A group of about 200 protestors went to the home where the service was being held and continued to assail the church members with chants, demanding that they leave the area.

Police and the public order officers guarded the house, preventing the disruption from escalating further. The congregation members said they were terrified and could not concentrate on the Mass.

"We don't know where they came from," said Asima, a congregation member who lives in the area. "Surely they were not locals because I didn't recognize them. We also don't know who sent them."

She said the only reason the group did not attack them was because of the police presence. "If there were no police officers guarding us, they would have attacked us," she said.

When the Mass ended, however, the members were not allowed to go home because the mob blocked their way out. Some protesters even attempted to attack the congregation members.
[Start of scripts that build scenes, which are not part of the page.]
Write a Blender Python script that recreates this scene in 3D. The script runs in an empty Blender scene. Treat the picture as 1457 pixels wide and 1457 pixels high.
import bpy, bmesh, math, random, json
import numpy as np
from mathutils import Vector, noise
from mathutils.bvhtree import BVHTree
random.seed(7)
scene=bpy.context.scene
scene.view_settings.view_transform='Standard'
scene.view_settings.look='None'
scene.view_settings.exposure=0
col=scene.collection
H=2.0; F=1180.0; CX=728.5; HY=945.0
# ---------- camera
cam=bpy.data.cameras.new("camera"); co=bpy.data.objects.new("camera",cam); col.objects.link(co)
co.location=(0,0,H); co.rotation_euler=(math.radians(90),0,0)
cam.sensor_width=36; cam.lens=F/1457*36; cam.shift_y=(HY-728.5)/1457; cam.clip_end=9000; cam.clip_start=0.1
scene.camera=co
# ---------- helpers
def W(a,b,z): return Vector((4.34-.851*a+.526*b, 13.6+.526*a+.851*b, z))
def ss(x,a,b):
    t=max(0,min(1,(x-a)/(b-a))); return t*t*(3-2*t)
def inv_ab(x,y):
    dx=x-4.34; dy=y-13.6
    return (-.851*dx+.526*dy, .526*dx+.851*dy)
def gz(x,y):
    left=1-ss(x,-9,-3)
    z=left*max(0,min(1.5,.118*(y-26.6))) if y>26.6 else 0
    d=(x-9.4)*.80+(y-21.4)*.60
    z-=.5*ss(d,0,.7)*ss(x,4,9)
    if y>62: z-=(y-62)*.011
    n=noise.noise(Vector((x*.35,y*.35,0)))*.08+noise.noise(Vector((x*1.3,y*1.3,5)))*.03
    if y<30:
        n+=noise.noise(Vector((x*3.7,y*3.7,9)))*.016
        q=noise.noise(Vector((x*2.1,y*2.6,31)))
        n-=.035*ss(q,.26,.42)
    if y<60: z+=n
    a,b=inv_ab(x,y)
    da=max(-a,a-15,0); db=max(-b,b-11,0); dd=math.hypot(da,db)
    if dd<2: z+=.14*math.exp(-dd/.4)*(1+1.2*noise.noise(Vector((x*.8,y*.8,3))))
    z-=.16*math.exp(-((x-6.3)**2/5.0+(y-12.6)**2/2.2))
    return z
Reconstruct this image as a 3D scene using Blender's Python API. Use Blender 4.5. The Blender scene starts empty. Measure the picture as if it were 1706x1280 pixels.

"A public order official chief then took out his gun and fired it to the air as more police arrived. Only then they could go home," Thompson said.

The blockade was the latest attempt to drive away the congregation members out of the location as various groups, mostly hard-line Muslims, have come and gone since the church began operations there in 2007. Clashes have taken place there almost every week since then.

The Filadelfia congregation of the HKBP submitted an application for a building permit in 2007, but despite meeting all the requirements, including an agreement from the neighbors, a permit was not issued.

The congregation worshiped on its own land in a semi-permanent building while waiting for the permit, but on Dec. 31, 2009, the Bekasi government banned it and on Jan. 12, 2010, it sealed the building.

The case went all the way up to the Supreme Court, which sided with the church in June 2011. Unsurprisingly, though, reluctant local officials have yet to implement the high court's ruling.

On Thursday, conflict between the congregation and protesters was captured on video, showing the later violently resisting attempts by the churchgoers to pray in their sealed-off house of worship.